Instructions to follow:
Scan the following material for the string "empty" and copy each line in which it appears.

◇ ◇ ◇ ◇

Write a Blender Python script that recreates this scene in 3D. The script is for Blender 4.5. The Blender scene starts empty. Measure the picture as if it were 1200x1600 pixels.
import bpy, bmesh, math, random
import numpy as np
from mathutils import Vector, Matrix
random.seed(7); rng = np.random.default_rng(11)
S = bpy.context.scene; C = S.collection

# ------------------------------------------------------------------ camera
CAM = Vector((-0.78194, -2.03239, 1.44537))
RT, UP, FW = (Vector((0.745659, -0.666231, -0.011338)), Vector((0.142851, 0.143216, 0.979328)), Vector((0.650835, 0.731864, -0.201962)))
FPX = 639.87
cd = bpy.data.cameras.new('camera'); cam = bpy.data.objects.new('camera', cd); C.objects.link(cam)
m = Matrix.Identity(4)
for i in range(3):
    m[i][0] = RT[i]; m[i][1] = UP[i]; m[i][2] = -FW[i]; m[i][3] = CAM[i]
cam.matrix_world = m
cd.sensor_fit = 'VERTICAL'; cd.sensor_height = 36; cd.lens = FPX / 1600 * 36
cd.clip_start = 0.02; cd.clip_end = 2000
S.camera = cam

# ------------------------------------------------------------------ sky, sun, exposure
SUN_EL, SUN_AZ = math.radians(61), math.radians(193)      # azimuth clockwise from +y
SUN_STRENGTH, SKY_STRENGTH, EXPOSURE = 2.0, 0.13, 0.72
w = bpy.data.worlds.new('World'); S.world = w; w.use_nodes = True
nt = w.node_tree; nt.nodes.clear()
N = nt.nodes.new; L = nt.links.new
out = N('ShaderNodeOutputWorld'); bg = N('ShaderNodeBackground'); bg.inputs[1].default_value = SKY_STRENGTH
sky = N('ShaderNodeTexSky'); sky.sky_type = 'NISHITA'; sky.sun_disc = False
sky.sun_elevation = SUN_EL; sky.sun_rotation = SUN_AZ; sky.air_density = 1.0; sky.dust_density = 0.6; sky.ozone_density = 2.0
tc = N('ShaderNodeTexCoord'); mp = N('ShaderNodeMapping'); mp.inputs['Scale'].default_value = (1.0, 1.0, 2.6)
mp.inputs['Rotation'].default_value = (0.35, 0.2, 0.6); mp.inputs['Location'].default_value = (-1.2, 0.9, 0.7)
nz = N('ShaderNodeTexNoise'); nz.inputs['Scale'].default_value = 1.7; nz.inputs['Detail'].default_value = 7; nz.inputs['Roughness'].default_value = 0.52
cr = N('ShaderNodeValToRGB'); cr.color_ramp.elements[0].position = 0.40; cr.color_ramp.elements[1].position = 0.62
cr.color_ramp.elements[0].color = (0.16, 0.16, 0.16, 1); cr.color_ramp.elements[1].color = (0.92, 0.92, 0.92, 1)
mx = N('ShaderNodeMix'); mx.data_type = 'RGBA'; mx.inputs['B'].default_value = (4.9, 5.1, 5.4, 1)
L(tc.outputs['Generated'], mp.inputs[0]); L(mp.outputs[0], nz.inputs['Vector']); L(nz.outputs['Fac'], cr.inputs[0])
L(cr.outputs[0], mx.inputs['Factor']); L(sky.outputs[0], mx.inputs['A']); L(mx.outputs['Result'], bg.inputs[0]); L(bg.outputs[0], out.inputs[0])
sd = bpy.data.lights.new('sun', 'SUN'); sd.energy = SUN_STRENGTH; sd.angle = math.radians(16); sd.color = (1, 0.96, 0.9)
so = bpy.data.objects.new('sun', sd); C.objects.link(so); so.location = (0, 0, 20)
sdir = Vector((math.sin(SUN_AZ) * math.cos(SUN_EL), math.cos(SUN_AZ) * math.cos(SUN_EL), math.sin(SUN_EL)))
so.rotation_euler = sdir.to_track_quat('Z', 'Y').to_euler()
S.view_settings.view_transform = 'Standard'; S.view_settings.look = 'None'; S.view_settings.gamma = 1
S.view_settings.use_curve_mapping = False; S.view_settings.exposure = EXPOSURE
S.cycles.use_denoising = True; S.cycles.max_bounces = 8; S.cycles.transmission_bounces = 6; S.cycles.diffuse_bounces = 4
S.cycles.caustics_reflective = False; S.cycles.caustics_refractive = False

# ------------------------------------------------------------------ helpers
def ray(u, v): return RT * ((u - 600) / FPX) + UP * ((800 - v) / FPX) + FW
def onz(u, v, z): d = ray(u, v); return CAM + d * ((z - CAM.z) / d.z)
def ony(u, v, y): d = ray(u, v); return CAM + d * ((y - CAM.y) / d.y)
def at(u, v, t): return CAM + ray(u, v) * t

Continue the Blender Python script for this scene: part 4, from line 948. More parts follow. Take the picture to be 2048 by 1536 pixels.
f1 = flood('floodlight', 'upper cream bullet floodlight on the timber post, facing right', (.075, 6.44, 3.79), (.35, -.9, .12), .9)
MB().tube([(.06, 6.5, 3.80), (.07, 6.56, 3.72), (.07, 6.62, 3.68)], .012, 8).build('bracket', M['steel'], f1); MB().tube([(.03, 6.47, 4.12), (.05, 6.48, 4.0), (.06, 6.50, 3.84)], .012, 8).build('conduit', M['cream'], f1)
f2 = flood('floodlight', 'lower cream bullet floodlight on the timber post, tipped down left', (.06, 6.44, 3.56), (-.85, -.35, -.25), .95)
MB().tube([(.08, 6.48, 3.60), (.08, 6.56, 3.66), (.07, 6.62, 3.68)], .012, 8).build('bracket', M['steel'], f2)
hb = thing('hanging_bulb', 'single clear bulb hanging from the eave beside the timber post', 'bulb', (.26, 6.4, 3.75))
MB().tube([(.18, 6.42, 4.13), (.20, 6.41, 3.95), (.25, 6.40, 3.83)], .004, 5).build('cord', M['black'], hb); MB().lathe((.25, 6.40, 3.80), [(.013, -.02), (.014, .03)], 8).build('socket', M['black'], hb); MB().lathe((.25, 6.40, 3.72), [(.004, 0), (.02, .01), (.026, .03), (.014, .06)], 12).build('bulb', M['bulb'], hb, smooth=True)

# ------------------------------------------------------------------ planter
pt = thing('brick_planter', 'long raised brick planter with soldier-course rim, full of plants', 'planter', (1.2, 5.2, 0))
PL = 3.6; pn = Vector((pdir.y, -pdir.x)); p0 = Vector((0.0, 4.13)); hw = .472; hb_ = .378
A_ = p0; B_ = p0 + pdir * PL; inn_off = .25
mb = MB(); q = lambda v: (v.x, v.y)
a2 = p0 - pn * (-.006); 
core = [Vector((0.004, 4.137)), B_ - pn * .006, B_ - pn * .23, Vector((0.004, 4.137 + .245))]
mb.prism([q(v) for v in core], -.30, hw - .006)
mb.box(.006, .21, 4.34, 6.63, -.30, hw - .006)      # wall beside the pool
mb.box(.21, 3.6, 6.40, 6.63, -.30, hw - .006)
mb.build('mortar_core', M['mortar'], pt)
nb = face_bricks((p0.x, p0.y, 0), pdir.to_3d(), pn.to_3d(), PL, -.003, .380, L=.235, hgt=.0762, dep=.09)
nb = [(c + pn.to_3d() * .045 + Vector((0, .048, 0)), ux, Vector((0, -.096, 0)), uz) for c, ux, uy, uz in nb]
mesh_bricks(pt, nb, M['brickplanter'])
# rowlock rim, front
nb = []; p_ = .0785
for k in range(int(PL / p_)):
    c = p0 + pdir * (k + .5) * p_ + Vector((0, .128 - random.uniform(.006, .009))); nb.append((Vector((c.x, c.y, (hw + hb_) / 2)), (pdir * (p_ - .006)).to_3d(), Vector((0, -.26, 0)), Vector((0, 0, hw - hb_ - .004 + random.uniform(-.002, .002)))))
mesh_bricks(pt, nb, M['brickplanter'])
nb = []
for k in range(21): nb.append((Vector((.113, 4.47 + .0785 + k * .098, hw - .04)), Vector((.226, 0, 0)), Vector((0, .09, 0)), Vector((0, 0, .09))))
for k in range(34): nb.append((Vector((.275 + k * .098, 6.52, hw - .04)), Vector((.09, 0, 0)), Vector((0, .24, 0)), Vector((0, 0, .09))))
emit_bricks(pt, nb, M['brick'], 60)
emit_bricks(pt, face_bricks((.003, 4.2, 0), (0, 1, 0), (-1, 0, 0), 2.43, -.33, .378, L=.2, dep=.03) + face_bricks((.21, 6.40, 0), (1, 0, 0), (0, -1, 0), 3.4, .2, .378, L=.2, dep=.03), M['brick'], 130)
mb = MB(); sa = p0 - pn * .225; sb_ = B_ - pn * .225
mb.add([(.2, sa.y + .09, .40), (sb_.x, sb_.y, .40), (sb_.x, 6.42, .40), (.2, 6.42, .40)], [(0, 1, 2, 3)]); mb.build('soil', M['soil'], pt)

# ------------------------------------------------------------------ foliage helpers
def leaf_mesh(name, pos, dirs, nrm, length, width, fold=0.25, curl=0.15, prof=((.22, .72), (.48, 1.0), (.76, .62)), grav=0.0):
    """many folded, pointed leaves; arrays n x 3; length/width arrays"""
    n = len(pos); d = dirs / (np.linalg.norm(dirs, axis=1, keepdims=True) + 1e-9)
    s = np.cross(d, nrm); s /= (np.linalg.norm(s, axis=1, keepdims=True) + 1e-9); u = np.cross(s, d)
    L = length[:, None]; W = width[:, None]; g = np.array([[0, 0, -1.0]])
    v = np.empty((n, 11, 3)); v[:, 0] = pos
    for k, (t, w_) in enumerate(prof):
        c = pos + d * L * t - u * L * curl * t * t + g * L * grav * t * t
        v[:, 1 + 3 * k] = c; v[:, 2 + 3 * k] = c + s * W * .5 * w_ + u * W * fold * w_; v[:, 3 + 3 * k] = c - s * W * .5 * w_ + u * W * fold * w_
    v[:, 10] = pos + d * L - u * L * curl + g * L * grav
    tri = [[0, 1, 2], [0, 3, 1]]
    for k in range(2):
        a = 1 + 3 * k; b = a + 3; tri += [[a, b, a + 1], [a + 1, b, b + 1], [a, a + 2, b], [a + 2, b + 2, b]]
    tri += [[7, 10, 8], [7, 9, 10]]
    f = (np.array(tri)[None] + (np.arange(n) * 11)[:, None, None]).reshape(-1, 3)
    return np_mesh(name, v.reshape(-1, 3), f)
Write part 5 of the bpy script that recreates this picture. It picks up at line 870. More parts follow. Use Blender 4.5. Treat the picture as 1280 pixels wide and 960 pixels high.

◇ ◇ ◇ ◇

The response:
Write a Blender Python script that recreates this scene in 3D. The script is for Blender 4.5. The Blender scene starts empty. Measure the picture as if it were 1200x1600 pixels.
    v = np.empty((n, 11, 3)); v[:, 0] = pos